Exercise directions
Copy out the data below verbatim.

== Source excerpt ==

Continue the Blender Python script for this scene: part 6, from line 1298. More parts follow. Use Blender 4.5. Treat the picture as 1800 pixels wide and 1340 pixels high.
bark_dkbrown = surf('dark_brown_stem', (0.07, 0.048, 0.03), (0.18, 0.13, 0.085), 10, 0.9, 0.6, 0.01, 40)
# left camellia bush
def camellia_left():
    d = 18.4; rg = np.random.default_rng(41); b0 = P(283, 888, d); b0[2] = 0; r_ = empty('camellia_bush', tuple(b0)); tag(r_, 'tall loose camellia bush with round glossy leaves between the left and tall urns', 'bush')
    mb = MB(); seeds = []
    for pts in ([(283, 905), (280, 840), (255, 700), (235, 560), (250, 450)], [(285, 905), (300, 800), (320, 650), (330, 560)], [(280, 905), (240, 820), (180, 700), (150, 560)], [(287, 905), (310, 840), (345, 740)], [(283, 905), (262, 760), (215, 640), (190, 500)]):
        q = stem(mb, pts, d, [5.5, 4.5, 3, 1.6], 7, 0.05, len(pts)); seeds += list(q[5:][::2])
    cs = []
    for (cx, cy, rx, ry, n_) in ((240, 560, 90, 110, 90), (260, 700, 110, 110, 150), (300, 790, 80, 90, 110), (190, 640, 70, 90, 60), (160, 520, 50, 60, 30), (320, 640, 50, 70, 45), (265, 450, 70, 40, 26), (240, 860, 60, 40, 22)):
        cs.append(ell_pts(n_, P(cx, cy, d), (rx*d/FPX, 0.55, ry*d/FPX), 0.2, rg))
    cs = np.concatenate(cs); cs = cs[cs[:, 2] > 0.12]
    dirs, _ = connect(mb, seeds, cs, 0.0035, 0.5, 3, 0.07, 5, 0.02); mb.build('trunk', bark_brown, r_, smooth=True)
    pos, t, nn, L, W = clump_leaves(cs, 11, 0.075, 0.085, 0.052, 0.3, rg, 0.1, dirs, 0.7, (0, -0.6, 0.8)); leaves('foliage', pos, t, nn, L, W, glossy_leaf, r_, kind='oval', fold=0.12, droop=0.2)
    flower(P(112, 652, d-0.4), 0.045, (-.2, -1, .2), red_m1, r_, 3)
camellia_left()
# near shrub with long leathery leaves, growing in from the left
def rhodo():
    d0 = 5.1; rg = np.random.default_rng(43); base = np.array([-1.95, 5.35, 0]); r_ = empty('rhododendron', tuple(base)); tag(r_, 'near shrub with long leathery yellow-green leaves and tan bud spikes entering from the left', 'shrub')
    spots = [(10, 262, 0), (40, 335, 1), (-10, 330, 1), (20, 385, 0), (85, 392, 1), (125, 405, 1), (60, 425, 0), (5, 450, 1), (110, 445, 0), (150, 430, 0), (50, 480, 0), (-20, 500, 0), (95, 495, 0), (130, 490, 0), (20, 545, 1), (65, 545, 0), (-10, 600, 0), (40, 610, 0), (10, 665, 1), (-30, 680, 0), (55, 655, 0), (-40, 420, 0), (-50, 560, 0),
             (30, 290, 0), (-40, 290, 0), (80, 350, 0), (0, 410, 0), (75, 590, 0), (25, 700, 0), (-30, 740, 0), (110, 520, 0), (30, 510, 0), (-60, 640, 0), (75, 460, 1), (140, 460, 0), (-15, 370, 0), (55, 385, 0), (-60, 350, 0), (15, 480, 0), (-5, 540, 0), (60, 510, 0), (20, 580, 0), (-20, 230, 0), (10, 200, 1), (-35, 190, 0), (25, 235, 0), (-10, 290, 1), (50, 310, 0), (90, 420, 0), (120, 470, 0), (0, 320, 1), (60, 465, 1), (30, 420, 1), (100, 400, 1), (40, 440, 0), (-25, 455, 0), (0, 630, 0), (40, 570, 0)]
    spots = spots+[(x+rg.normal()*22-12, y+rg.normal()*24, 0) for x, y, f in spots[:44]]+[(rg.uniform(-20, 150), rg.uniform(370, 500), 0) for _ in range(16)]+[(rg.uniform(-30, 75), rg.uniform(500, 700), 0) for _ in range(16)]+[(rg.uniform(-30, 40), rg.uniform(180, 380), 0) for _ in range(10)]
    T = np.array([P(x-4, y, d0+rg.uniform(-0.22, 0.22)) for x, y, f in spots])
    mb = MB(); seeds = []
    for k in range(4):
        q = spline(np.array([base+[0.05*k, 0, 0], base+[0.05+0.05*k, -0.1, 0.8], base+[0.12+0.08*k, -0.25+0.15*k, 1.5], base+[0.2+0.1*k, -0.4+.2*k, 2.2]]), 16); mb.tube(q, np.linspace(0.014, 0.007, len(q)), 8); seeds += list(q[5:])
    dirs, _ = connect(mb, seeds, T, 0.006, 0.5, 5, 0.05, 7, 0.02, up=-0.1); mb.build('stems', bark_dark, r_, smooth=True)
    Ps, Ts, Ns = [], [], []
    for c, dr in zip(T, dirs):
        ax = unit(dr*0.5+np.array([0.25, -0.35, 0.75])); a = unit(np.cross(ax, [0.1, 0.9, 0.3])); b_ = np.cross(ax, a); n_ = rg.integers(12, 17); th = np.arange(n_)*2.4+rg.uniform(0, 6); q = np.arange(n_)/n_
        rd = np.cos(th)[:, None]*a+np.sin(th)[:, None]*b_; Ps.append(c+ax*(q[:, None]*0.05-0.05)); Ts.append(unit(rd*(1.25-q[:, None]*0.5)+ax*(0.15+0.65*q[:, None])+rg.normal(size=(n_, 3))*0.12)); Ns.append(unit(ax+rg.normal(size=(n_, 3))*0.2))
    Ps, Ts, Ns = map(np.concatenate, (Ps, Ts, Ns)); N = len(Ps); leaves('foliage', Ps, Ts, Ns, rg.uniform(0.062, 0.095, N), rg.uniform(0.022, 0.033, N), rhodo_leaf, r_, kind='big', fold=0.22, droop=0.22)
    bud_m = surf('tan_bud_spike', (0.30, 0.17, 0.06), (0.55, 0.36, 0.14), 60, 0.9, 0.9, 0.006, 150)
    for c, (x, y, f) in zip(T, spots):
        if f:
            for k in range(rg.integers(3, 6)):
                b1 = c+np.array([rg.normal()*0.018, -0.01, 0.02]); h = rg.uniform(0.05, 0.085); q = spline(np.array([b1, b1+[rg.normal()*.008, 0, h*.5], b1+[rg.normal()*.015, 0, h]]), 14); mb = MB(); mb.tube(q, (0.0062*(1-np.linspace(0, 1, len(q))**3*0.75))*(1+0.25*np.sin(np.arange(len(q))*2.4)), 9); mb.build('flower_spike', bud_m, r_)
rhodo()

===

Task solution
Continue the Blender Python script for this scene: part 6, from line 1298. More parts follow. Use Blender 4.5. Treat the picture as 1800 pixels wide and 1340 pixels high.
bark_dkbrown = surf('dark_brown_stem', (0.07, 0.048, 0.03), (0.18, 0.13, 0.085), 10, 0.9, 0.6, 0.01, 40)
# left camellia bush
def camellia_left():
    d = 18.4; rg = np.random.default_rng(41); b0 = P(283, 888, d); b0[2] = 0; r_ = empty('camellia_bush', tuple(b0)); tag(r_, 'tall loose camellia bush with round glossy leaves between the left and tall urns', 'bush')
    mb = MB(); seeds = []
    for pts in ([(283, 905), (280, 840), (255, 700), (235, 560), (250, 450)], [(285, 905), (300, 800), (320, 650), (330, 560)], [(280, 905), (240, 820), (180, 700), (150, 560)], [(287, 905), (310, 840), (345, 740)], [(283, 905), (262, 760), (215, 640), (190, 500)]):
        q = stem(mb, pts, d, [5.5, 4.5, 3, 1.6], 7, 0.05, len(pts)); seeds += list(q[5:][::2])
    cs = []
    for (cx, cy, rx, ry, n_) in ((240, 560, 90, 110, 90), (260, 700, 110, 110, 150), (300, 790, 80, 90, 110), (190, 640, 70, 90, 60), (160, 520, 50, 60, 30), (320, 640, 50, 70, 45), (265, 450, 70, 40, 26), (240, 860, 60, 40, 22)):
        cs.append(ell_pts(n_, P(cx, cy, d), (rx*d/FPX, 0.55, ry*d/FPX), 0.2, rg))
    cs = np.concatenate(cs); cs = cs[cs[:, 2] > 0.12]
    dirs, _ = connect(mb, seeds, cs, 0.0035, 0.5, 3, 0.07, 5, 0.02); mb.build('trunk', bark_brown, r_, smooth=True)
    pos, t, nn, L, W = clump_leaves(cs, 11, 0.075, 0.085, 0.052, 0.3, rg, 0.1, dirs, 0.7, (0, -0.6, 0.8)); leaves('foliage', pos, t, nn, L, W, glossy_leaf, r_, kind='oval', fold=0.12, droop=0.2)
    flower(P(112, 652, d-0.4), 0.045, (-.2, -1, .2), red_m1, r_, 3)
camellia_left()
# near shrub with long leathery leaves, growing in from the left
def rhodo():
    d0 = 5.1; rg = np.random.default_rng(43); base = np.array([-1.95, 5.35, 0]); r_ = empty('rhododendron', tuple(base)); tag(r_, 'near shrub with long leathery yellow-green leaves and tan bud spikes entering from the left', 'shrub')
    spots = [(10, 262, 0), (40, 335, 1), (-10, 330, 1), (20, 385, 0), (85, 392, 1), (125, 405, 1), (60, 425, 0), (5, 450, 1), (110, 445, 0), (150, 430, 0), (50, 480, 0), (-20, 500, 0), (95, 495, 0), (130, 490, 0), (20, 545, 1), (65, 545, 0), (-10, 600, 0), (40, 610, 0), (10, 665, 1), (-30, 680, 0), (55, 655, 0), (-40, 420, 0), (-50, 560, 0),
             (30, 290, 0), (-40, 290, 0), (80, 350, 0), (0, 410, 0), (75, 590, 0), (25, 700, 0), (-30, 740, 0), (110, 520, 0), (30, 510, 0), (-60, 640, 0), (75, 460, 1), (140, 460, 0), (-15, 370, 0), (55, 385, 0), (-60, 350, 0), (15, 480, 0), (-5, 540, 0), (60, 510, 0), (20, 580, 0), (-20, 230, 0), (10, 200, 1), (-35, 190, 0), (25, 235, 0), (-10, 290, 1), (50, 310, 0), (90, 420, 0), (120, 470, 0), (0, 320, 1), (60, 465, 1), (30, 420, 1), (100, 400, 1), (40, 440, 0), (-25, 455, 0), (0, 630, 0), (40, 570, 0)]
    spots = spots+[(x+rg.normal()*22-12, y+rg.normal()*24, 0) for x, y, f in spots[:44]]+[(rg.uniform(-20, 150), rg.uniform(370, 500), 0) for _ in range(16)]+[(rg.uniform(-30, 75), rg.uniform(500, 700), 0) for _ in range(16)]+[(rg.uniform(-30, 40), rg.uniform(180, 380), 0) for _ in range(10)]
    T = np.array([P(x-4, y, d0+rg.uniform(-0.22, 0.22)) for x, y, f in spots])
    mb = MB(); seeds = []
    for k in range(4):
        q = spline(np.array([base+[0.05*k, 0, 0], base+[0.05+0.05*k, -0.1, 0.8], base+[0.12+0.08*k, -0.25+0.15*k, 1.5], base+[0.2+0.1*k, -0.4+.2*k, 2.2]]), 16); mb.tube(q, np.linspace(0.014, 0.007, len(q)), 8); seeds += list(q[5:])
    dirs, _ = connect(mb, seeds, T, 0.006, 0.5, 5, 0.05, 7, 0.02, up=-0.1); mb.build('stems', bark_dark, r_, smooth=True)
    Ps, Ts, Ns = [], [], []
    for c, dr in zip(T, dirs):
        ax = unit(dr*0.5+np.array([0.25, -0.35, 0.75])); a = unit(np.cross(ax, [0.1, 0.9, 0.3])); b_ = np.cross(ax, a); n_ = rg.integers(12, 17); th = np.arange(n_)*2.4+rg.uniform(0, 6); q = np.arange(n_)/n_
        rd = np.cos(th)[:, None]*a+np.sin(th)[:, None]*b_; Ps.append(c+ax*(q[:, None]*0.05-0.05)); Ts.append(unit(rd*(1.25-q[:, None]*0.5)+ax*(0.15+0.65*q[:, None])+rg.normal(size=(n_, 3))*0.12)); Ns.append(unit(ax+rg.normal(size=(n_, 3))*0.2))
    Ps, Ts, Ns = map(np.concatenate, (Ps, Ts, Ns)); N = len(Ps); leaves('foliage', Ps, Ts, Ns, rg.uniform(0.062, 0.095, N), rg.uniform(0.022, 0.033, N), rhodo_leaf, r_, kind='big', fold=0.22, droop=0.22)
    bud_m = surf('tan_bud_spike', (0.30, 0.17, 0.06), (0.55, 0.36, 0.14), 60, 0.9, 0.9, 0.006, 150)
    for c, (x, y, f) in zip(T, spots):
        if f:
            for k in range(rg.integers(3, 6)):
                b1 = c+np.array([rg.normal()*0.018, -0.01, 0.02]); h = rg.uniform(0.05, 0.085); q = spline(np.array([b1, b1+[rg.normal()*.008, 0, h*.5], b1+[rg.normal()*.015, 0, h]]), 14); mb = MB(); mb.tube(q, (0.0062*(1-np.linspace(0, 1, len(q))**3*0.75))*(1+0.25*np.sin(np.arange(len(q))*2.4)), 9); mb.build('flower_spike', bud_m, r_)
rhodo()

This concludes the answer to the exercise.